Очевидно, что после прибытия упомянутого посла в Бухару и выполнения возложенной на него миссии, (высокая ханская особа), не согласившись на длительное пребывание (его в Бухаре), соизволит скоро отпустить его. Споспешествование справедливости и правосудия и обладание достохвальными свойствами высокостепенных предков, коим суждена была счастливая кончина, да будет (вашим) уделом!” Тем временем поступили (к хану) жалобы знатных людей области Балха на то, что управление этой областью Мухаммед-джан аталыка[362] не соответствует спокойствию и интересам народа, и его величеству, убежищу халифского достоинства, необходимо бросить тень (своего) покровительства и сострадания на головы населения Матери городов. (Вследствие этого) в весеннюю пору, когда султан растительности бросил на поводья (своего коня) войско зелени и направился в степь и равнину, производя сотрясение земли и воздуха звуками грома, (как своего) большого царского барабана, и залпами града,[363] его величество выступил по направлению к Куполу ислама, Балху, и, сопутствуемый счастьем и величием, вступил в город. Индийскому послу он соизволил дать разрешение на возвращение (в Индостан). Устранив от должности Мухаммед-джан аталыка, он (вместо него) назначил Джавим-бий аталыка, а сам счастливо изволил отправиться (обратно) в столичный город Бухару.
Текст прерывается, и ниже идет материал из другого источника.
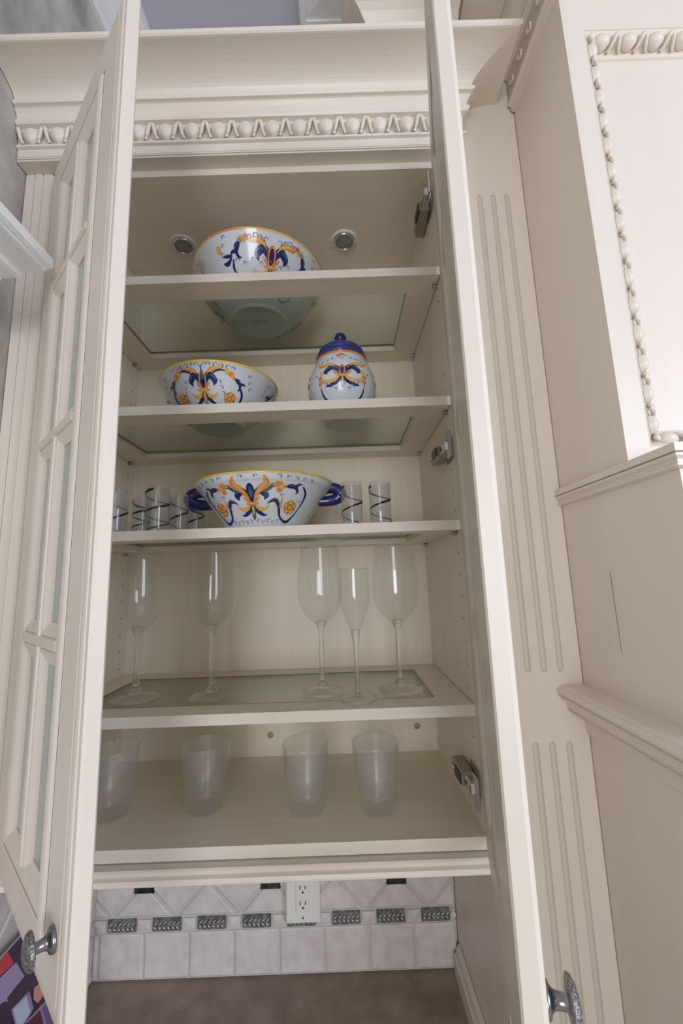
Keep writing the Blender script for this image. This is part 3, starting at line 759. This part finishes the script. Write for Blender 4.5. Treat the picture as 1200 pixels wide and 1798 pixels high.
def deco2(P, cu):
    L = P.L
    for rep in range(3):
        c = cu+rep*2*math.pi/3*P.rref
        P.fleur(c, L*.55, .0315, .82)
        P.stroke([(c, L*.72), (c, L*.95)], [.007, .0006], GRN)
        for g in (1, -1):
            P.stroke([(c, L*.90), (c+g*.006, L*.97), (c+g*.013, L*.94)], [.001, .0012, .0008], LINE)
            P.stroke([(c+g*.020, L*.80), (c+g*.034, L*.87), (c+g*.048, L*.87)], [.002, .0042, .002], COB)
            P.blob(c+g*.052, L*.86, .0062, .0062, 0, YEL); P.blob(c+g*.061, L*.82, .0060, .0060, 0, ORG)
            P.bell(c+g*.070, L*.76, .0150, -.55, g)
            P.stroke([(c+g*.082, L*.66), (c+g*.094, L*.50), (c+g*.090, L*.22)], [.003, .0058, .003], COB)
            P.flower(c+g*.064, L*.43, .0155)
            for q in range(5): P.curl(c+g*(.016+q*.012), L*.94-.001*q, .0085, .2*g, g if q % 2 else -g)
            for q in range(3): P.curl(c+g*(.037+q*.005), L*(.68-.09*q), .008, -.4*g, -g)
            for q in range(3): P.curl(c+g*(.102+q*.004), L*(.84-.1*q), .009, .2, g)
b2 = [(.0600, .0005), (.062, .010), (.082, .020), (.104, .040), (.118, .062), (.130, .084), (.1405, .100)]
catalog_bowl(b2, RIMY, 'serving_bowl', (-.104, .144, 2.2436), 'smaller round painted bowl with yellow rim, standing left of the lidded jar', -.003, deco2)
def deco3(P, cu):
    L = P.L
    for rep in range(2):
        c = cu+rep*math.pi*P.rref
        P.fleur(c, L*.46, .0290, 1.0)
        for g in (1, -1):
            P.stroke([(c+g*.004, L*.48), (c+g*.014, L*.66), (c+g*.030, L*.80), (c+g*.026, L*.95)], [.003, .009, .012, .003], ORG)
            P.stroke([(c+g*.005, L*.50), (c+g*.015, L*.67), (c+g*.029, L*.80), (c+g*.026, L*.93)], [.001, .005, .007, .001], YEL)
            P.stroke([(c+g*.022, L*.66), (c+g*.036, L*.72), (c+g*.042, L*.82)], [.002, .007, .001], GRN)
        P.blob(c, L*.68, .0075, .018, 0, COB); P.blob(c, L*.66, .0035, .013, 0, GRN); P.blob(c, L*.46, .0145, .0034, 0, ORG); P.blob(c, L*.464, .011, .0016, 0, YEL)
        for g in (1, -1):
            P.stroke([(c+g*.036, L*.74), (c+g*.050, L*.76)], [.002, .0015], COB)
            P.blob(c+g*.054, L*.80, .0062, .0062, 0, ORG); P.blob(c+g*.055, L*.70, .0060, .0060, 0, ORG); P.blob(c+g*.060, L*.75, .0055, .0055, 0, YEL)
            P.bell(c+g*.068, L*.76, .0165, .05, g)
            P.stroke([(c+g*.102, L*.78), (c+g*.116, L*.62), (c+g*.110, L*.34), (c+g*.088, L*.14), (c+g*.066, L*.22), (c+g*.058, L*.42), (c+g*.048, L*.52), (c+g*.032, L*.46)], [.003, .0052, .003, .0065, .0050, .0068, .0085, .001], COB)
            P.stroke([(c+g*.036, L*.49), (c+g*.047, L*.53), (c+g*.055, L*.46)], [.0008, .003, .001], GRN)
            P.stroke([(c+g*.062, L*.38), (c+g*.064, L*.58)], [.0065, .0010], ORG)
            P.flower(c+g*.086, L*.40, .0165)
            for q in range(5): P.curl(c+g*(.010+q*.013), L*(.14-.02*(q % 2)), .0085, .4*g, g)
            for q in range(5): P.curl(c+g*(.052+q*.015), L*(.93-.01*q), .0075, -.2, g if q % 2 else -g)
            P.curl(c+g*.012, L*.93, .0075, 0, g); P.curl(c+g*.105, L*.50, .006, .3, -g); P.curl(c+g*.062, L*.60, .006, .3, g)
b3 = [(.0800, .0005), (.0815, .010), (.090, .030), (.105, .055), (.121, .080), (.132, .095), (.138, .101), (.142, .112)]
B3 = catalog_bowl(b3, RIMY, 'handled_bowl', (.006, .142, 1.9828), 'wide painted bowl with two dark blue handles and yellow rim', -.008, deco3, sx=1.13)
for g in (1, -1):
    mb = MB(); pts = catmull([(g*.140, 0, .100), (g*.156, -.002, .1035), (g*.172, -.003, .098), (g*.178, -.003, .087), (g*.168, -.002, .077), (g*.150, 0, .073), (g*.126, 0, .072)], 7)
    mb.tube(pts, [.0115+.0022*math.sin(math.pi*i/(len(pts)-1)) for i in range(len(pts))], COB, n=14)
    tag(mb.build('handle', B3), 'glossy dark blue handle')
# lidded jar
J = empty('lidded_jar', (.197, .143, 2.2436), label='round painted jar with dark blue lid and ball knob', cat='jar')
jp = [(.046, .0005), (.048, .006), (.062, .030), (.077, .062), (.0815, .090), (.077, .120), (.068, .143), (.0610, .158)]
out = catmull(jp, 5)
mb = MB(); fu = [(1e-4, .004), (.036, .0035), (.041, 0)]+out+[(.057, .158), (.056, .150), (.070, .10), (.055, .03), (1e-4, .01)]
mats = [CERAM]*(len(fu)-1)
mb.lathe(fu, CERAM, n=80, mats=mats)
P = Painted(mb, out)
for rep in range(3):
    c = rep*2*math.pi/3*P.rref; L = P.L
    P.fleur(c, L*.56, .0230, 1.45)
    for g in (1, -1):
        P.blob(c+g*.0085, L*.905, .0052, .0036, 0, YEL if g > 0 else ORG); P.stroke([(c, L*.83), (c+g*.008, L*.89)], [.0008, .0006], LINE)
        P.blob(c+g*.044, L*.63, .0052, .006, .3, YEL); P.blob(c+g*.048, L*.56, .0052, .006, .3, ORG); P.blob(c+g*.049, L*.49, .0045, .005, .3, ORG)
        P.stroke([(c+g*.049, L*.45), (c+g*.046, L*.30), (c+g*.030, L*.22)], [.001, .005, .001], COB)
        for q in range(4): P.curl(c+g*(.016+q*.009), L*(.38+.035*q), .0065, .4*g, g)
        for q in range(3): P.curl(c+g*(.020+q*.012), L*(.84-.02*q), .0065, -.4*g, -g)
        P.curl(c+g*.058, L*.6, .007, .2, g)
    P.blob(c, L*.925, .0055, .0038, 0, ORG)
mb.lathe([(.0625, .1545), (.0645, .1565), (.0635, .1600), (.061, .161)], ORG, n=64)
mb.build('jar_body', J, recalc=False)
mb = MB(); lid = [(.056, .158), (.0625, .1600), (.0635, .164), (.0625, .170), (.0585, .1735), (.0580, .1755), (.0590, .178), (.0550, .188), (.046, .196), (.036, .201), (.022, .2045), (.012, .2055), (.0075, .208), (.0075, .214), (.012, .2175), (.0152, .224), (.0150, .230), (.0115, .237), (.006, .2405), (1e-4, .241)]
lm = [NAVY]*(len(lid)-1); lm[8] = CERAM; lm[0] = ORG
for q in range(12, len(lid)-1): lm[q] = COB
lm[4] = COB
mb.lathe(lid, NAVY, n=64, mats=lm); tag(mb.build('lid', J, recalc=False), 'dark blue domed lid with ball knob')

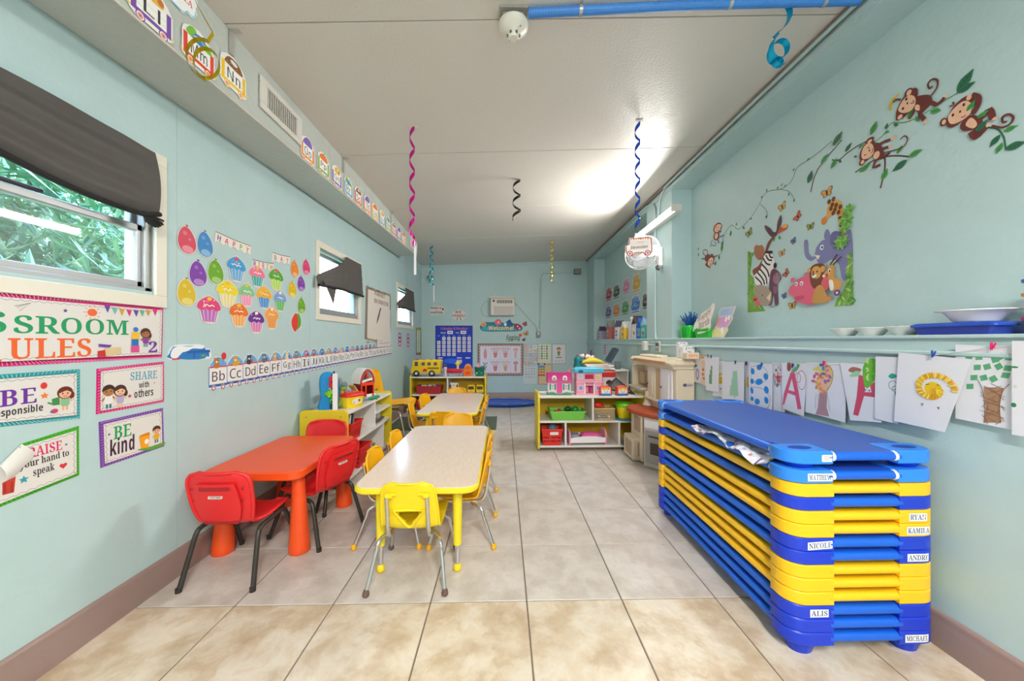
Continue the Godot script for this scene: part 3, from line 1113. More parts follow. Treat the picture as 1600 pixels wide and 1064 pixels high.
func cots() -> void:
	var blue := mat("1238c4", 0.36)
	var sky_ := mat("2c86ee", 0.34)
	var yel := mat("f6c018", 0.36)
	var bfab := mat("1f56c8", 0.55, 0.0, "fab")
	var bsl := mat("0f5fd0", 0.42)
	var topf := mat("1f4fae", 0.5, 0.0, "top")
	topf.rim_enabled = true
	topf.rim = 0.4
	var yfab := mat("e6b414", 0.5)
	var white := mat("eeeae6", 0.5)
	var rows := ["B", "B", "B", "Y", "Y", "Y", "B", "B", "Y", "Y", "B", "Y", "S", "S"]
	var lab := ["blue nap cot at the very bottom, on the floor tiles", "blue nap cot second from the floor", "blue nap cot third from the floor, under three yellow ones",
		"yellow nap cot lowest of the middle three yellow ones", "yellow nap cot in the middle of three yellow ones", "yellow nap cot topmost of the middle three yellow ones",
		"blue nap cot, lower of the two under the yellow pair", "blue nap cot, upper of the two under the yellow pair", "yellow nap cot, lower of the pair between blue cots",
		"yellow nap cot, upper of the pair between blue cots", "single blue nap cot between yellow cots near the top", "yellow nap cot directly under the two light blue cots",
		"light blue nap cot second from the top, patterned bedsheet lying on it", "light blue nap cot on the very top of all cots"]
	var tags := {0: ["MICHAEL", 1], 2: ["ALIS", -1], 6: ["ANDRE", 1], 7: ["NICOLE", -1], 8: ["KAMILA", 1], 9: ["RYAN", 1], 12: ["MATTHEW", -1]}
	var shapes := {}
	for i in 14:
		var y := 0.046 + i * 0.0475
		if i == 12: y = 0.617
		if i == 13: y = 0.684
		var ty: String = rows[i]
		var o := thing("nap_cot", lab[i], "cot", Vector3(1.276, y, -1.757), 0.0, "stacked nap cots")
		if ty == "S": o.position += Vector3(-0.004, 0, 0)
		var bm: Material = blue if ty == "B" else (yel if ty == "Y" else sky_)
		var sm: Material = bsl if ty != "Y" else yel
		for sx in [-1.0, 1.0]:
			for sz in [-1.0, 1.0]:
				var id := "%s %s" % [sx, sz]
				if not shapes.has(id):
					var b := M.new()
					b.xf = FLATX
					b.ext(block_plan(sx, sz), 0.0005, 0.0468, 0.004)
					shapes[id] = b.bake()
				var bl := partm(o, "corner_block", shapes[id], bm)
				if ty == "S":
					var h := M.new()
					h.xf = Transform3D(FLATX.basis, Vector3(sx * 0.195, 0.0466, sz * 0.5))
					h.ext(M.oval(0, 0, 0.042, 0.02), 0.0, 0.0012)
					part(bl, "grip_slot_shade", h, mat("0d3c9c", 0.6))  # flat dark oval, the hand hole's shade painted in blue
				if ty == "S" or i == 0:
					var f := M.new()
					f.lathe([[0, -0.045 if i == 0 else -0.0195], [0.03, -0.045 if i == 0 else -0.0195], [0.036, -0.02 if i == 0 else -0.012], [0.038, 0.002], [0, 0.002]], Vector3(sx * 0.195, 0, sz * 0.495), 16, 1.35)
					if i != 12: part(bl, "foot", f, blue)
		var cy := 0.026
		for sz in [-1.0, 1.0]:
			var e := M.new()
			e.tube([Vector3(-0.13, cy, sz * 0.535), Vector3(0.13, cy, sz * 0.535)], 0.0165, 12)
			part(o, "end_rail", e, sm)
			if ty == "S":
				for sx in [-1.0, 1.0]: part(o, "rail_collar", M.new().tube([Vector3(sx * 0.108, cy, sz * 0.535), Vector3(sx * 0.119, cy, sz * 0.535)], 0.0178, 12), white)
		for sx in [-1.0, 1.0]:
			var e := M.new()
			e.tube([Vector3(sx * 0.249, cy, -0.46), Vector3(sx * 0.249, cy, 0.46)], 0.0165, 12)
			part(o, "side_rail", e, sm)
			if ty == "S":
				for sz in [-1.0, 1.0]: part(o, "rail_collar", M.new().tube([Vector3(sx * 0.249, cy, sz * 0.443), Vector3(sx * 0.249, cy, sz * 0.456)], 0.0178, 12), white)
		var s := M.new()
		var sag := 0.014 if i == 13 else 0.01
		s.sheet(func(u, v):
			var x: float = (u - 0.5) * 2.0
			var z: float = (v - 0.5) * 2.0
			var cut: float = clampf((absf(z) - 0.78) / 0.22, 0.0, 1.0) * 0.12
			return Vector3(x * (0.248 - cut), cy + 0.0165 - sag * (1.0 - x * x) * (1.0 - z * z) , -z * 0.535), 12, 24, 0.002)
		part(o, "canvas", s, topf if i == 13 else (bfab if ty != "Y" else yfab))
		if tags.has(i):
			var t: Array = tags[i]
			var n: String = t[0]
			var wd := minf(0.0145 * n.length() + 0.008, 0.088)
			var t0: float = {"MATTHEW": 0.002, "NICOLE": 0.006, "ALIS": 0.02, "RYAN": 0.034, "KAMILA": 0.026, "ANDRE": 0.028, "MICHAEL": 0.02}[n]
			var tilt := 0.06 if n == "NICOLE" else 0.0
			var g := M.new()
			g.c("e9edf2").up()
			g.hold = true
			for q in 16: g.rect(-wd / 2 + wd * q / 16.0, -0.0135, -wd / 2 + wd * (q + 1) / 16.0, 0.0135)
			g.hold = false
			g.c("14235c").text(n, 0, 0, 0.018, wd - 0.008, "Droid Serif", true)
			for q in g.v.size():
				var p := g.v[q]
				var d: float = t0 + wd / 2 + t[1] * p.x
				var x := 0.118 + d
				var z := 0.55
				var nx := 0.0
				if d > 0.087:
					var an := minf((d - 0.087) / 0.068, 1.57)
					x = 0.205 + sin(an) * 0.068
					z = 0.4888 + cos(an) * 0.0612
					nx = sin(an)
				var nn := Vector3(t[1] * nx, 0, sqrt(1.0 - nx * nx))
				g.v[q] = Vector3(t[1] * x, 0.0235 + p.y + p.x * tilt, z) + nn * (0.0006 + p.z)
				g.n[q] = nn
			part(o, "name_tag", g, vmat(0.4))
		if i == 13:
			var g := M.new()
			g.xf.origin = Vector3(-0.14, 0.023, 0.5502)
			g.c("ece4e2").card(rounded(0.036, 0.024, 0.002), 0.0008, true)
			for q in 3: g.c("b9a8a6").rect(-0.012, -0.007 + q * 0.006, 0.012, -0.004 + q * 0.006)
			part(o, "care_sticker", g, vmat(0.4))
	# patterned bedsheet bunched on the second cot, its edge spilling out at the left
	var bs := M.new()
	var rng := RandomNumberGenerator.new()
	rng.seed = 5
	var nz := FastNoiseLite.new()
	nz.seed = 4
	nz.frequency = 9.0
	var pts := func(u, v):
		var z := lerpf(-1.31, -1.83, v)
		var x := lerpf(1.2, 0.992, u) - 0.012 * sin(v * 9.0)
		var y: float = 0.663 + 0.008 * (1.0 + nz.get_noise_2d(x * 3.0, z * 3.0)) + 0.012 * sin(v * 17.0 + u * 3.0) * u * u
		if u > 0.8: y -= (u - 0.8) * 0.11 * (0.55 + 0.45 * sin(v * 5.0 + 0.6))
		return Vector3(x, y, z)
	var cols := ["eceaf2", "e4e2ee", "f2f0f4", "d78ba0", "eceaf2", "b9b6cc", "e9d9e2", "8c6f9e", "eceaf2", "9fb58a"]
	for i in 14:
		for j in 40:
			bs.c(cols[rng.randi() % cols.size()] if rng.randf() < 0.45 else "eceaf2")
			var A: Vector3 = pts.call(i / 14.0, j / 40.0)
			var B: Vector3 = pts.call((i + 1) / 14.0, j / 40.0)
			var D: Vector3 = pts.call((i + 1) / 14.0, (j + 1) / 40.0)
			var E: Vector3 = pts.call(i / 14.0, (j + 1) / 40.0)
			bs.quad(A, B, D, E, Vector3.UP)
			bs.quad(A - Vector3(0, 0.003, 0), B - Vector3(0, 0.003, 0), D - Vector3(0, 0.003, 0), E - Vector3(0, 0.003, 0), Vector3.DOWN)
	solo("bedsheet", "white and pink printed bedsheet spilling out between the light blue cots", "bedsheet", bs, vmat(0.8))

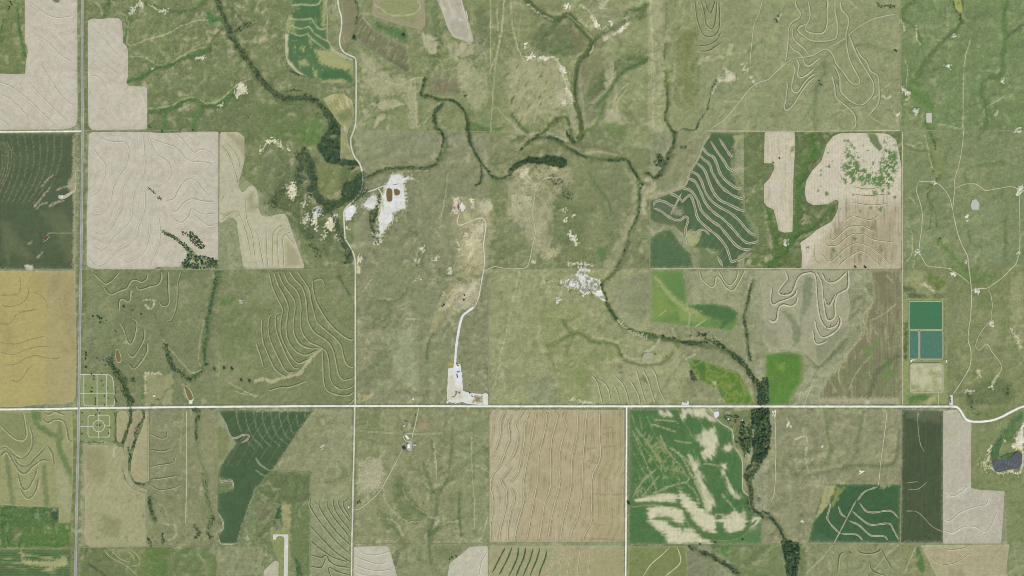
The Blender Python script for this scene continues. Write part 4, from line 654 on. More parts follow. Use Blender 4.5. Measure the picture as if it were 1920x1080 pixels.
def o_f39(c):
    o_green(c); c.tone(SV, .1); c.mott('9fa470', N8 + SV, .5, .8, .6); Y = 'b3b07a'
    for s in ('440,370 560,380 680,450 730,470 720,580 640,520 480,480 460,420', '320,460 370,440 395,480 370,500', '330,360 370,350 360,390', '400,290 425,300 410,350', '480,595 640,585 680,610 640,625 490,620', '230,100 270,120 250,230 225,240', '500,0 530,0 520,200 495,190', '270,40 330,70 290,80', '430,510 460,540 450,590 440,580'): c.patch(P('A2', s), Y, .8, 6, .7, 3)
    c.patch(P('A2', '220,260 240,280 240,440 330,545 400,590 300,545 235,480 215,380'), 'c9c1a0', .9, 2.5, .2); c.patch(P('A2', '215,250 245,260 230,320 215,320'), 'cfc7aa', .9, 3); c.patch(P('A2', '540,300 600,380 720,440 735,460 640,430 560,380'), 'c0b896', .85, 3, .3); c.patch(P('A2', '490,540 700,520 710,590 500,600'), '467044', .8, 6, .4); c.patch(P('A2', '280,60 480,50 480,130 300,140'), '4a7446', .7, 6, .3); c.patch(P('A2', '250,130 290,150 300,260 240,220'), '9ba867', .6, 6, .6, 3)
    for s, w in (('270,40 350,35 450,38 475,20 485,0', 2.2), ('260,140 350,150 410,140 440,180 480,220 520,215', 1.8), ('260,190 330,215 400,205 440,250 500,290 540,310', 1.5), ('240,235 330,270 390,250', 1.2), ('530,0 535,120 535,300', 1.8), ('390,260 440,310 520,370', 1.3)): c.band(P('A2', s), w, 'c4bb96', .85, 1.8, .2)
def o_f40(c): c.tone(N25, .1); c.mott('c6bf94', DG + .3 * N3, .1, .35, .8); c.mott('66784a', -DG, .25, .5, .5); c.mott('78854c', N25, .1, .5, .6); c.patch(P('A2', '600,860 650,830 720,800 730,880 650,930'), '6a7c4a', .7, 8, .6, 3); c.patch(P('A2', '500,740 580,705 600,740 540,760'), 'bdb589', .8, 5)
def o_f41(c): c.tone(N25, .06); c.patch(P('A2', '935,0 1220,0 1235,60 1200,110 1215,190 1000,125 910,90'), '939a68', .95, 4, .1); c.band(P('A2', '890,40 940,65 1000,110 1120,115 1200,95 1230,50 1215,0'), 1.4, 'cbc3a0', .8, 1.4)
def o_f42(c): o_pale(c, 1.2); c.patch(P('A2', '1380,0 1420,60 1420,130 1480,260 1620,310 1480,285 1400,130'), 'cfc6ae', .7, 4)
def o_f43(c): c.tone(N25, .12); c.tone(N8, .1); c.mott('aa9f80', DG2 + .6 * N3, .15, .5, .75); c.mott('4f5a40', -DG2 + .3 * N8, .2, .5, .5); c.patch(P('A2', '880,400 1000,440 1140,500 1130,545 1000,470 800,330'), '54694a', .7, 8, .5, 3); c.patch(P('A2', '640,0 750,0 760,100 700,330 650,320'), '8d8666', .8, 6, .4); c.patch(P('A2', '780,110 880,210 920,230 860,200'), 'c8bd9c', .9, 3, .3); c.band(P('A2', '1130,360 1160,420 1165,530 1130,545'), 2.5, 'bbb28e', .8, 2, .4)
def o_f37(c): c.tone(N25, .08); c.mott('8d8460', N90 + .5 * N25, .15, .6, .5); c.mott('c0b696', R12, .4, .8, .4)
def o_f11(c):
    o_green(c); c.mott('b3ad7c', fbm(PX * .25, PY * 1.6, 9, 3, 77), .0, .45, .7, P('D1', '0,920 130,930 420,950 420,1075 300,1075 0,1010'), 10); c.patch(P('D1', '130,930 150,980 200,990 330,985 410,950 410,1020 320,1030 130,1000'), 'b9b482', .7, 6, .7, 3)
def o_f24(c): o_green(c); c.tone(N8, .05)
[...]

О РАСПРЕ ЭМИРОВ УРГЕНЧА С АНУША-ХАНОМ, О ЕГО ОСЛЕПЛЕНИИ, О ВОЗВЕДЕНИИ В ХАНСКОЕ ДОСТОИНСТВО ЕГО СЫНА УЗБЕК-СУЛТАНА, О НАБЕГЕ ЕГО НА МАВЕРАННАХР, О ПОРАЖЕНИИ ЕГО, О ВОЗВРАЩЕНИИ (В УРГЕНЧ), ОБ ОТРАВЛЕНИИ (ЕГО) И ПРОВОЗГЛАШЕНИИ ХУТБЫ С СЛАВНЫМ ИМЕНЕМ ЕГО ВЕЛИЧЕСТВА, БОЖЕСТВЕННОЙ ТЕНИ (СУБХАН-КУЛИ-ХАНА)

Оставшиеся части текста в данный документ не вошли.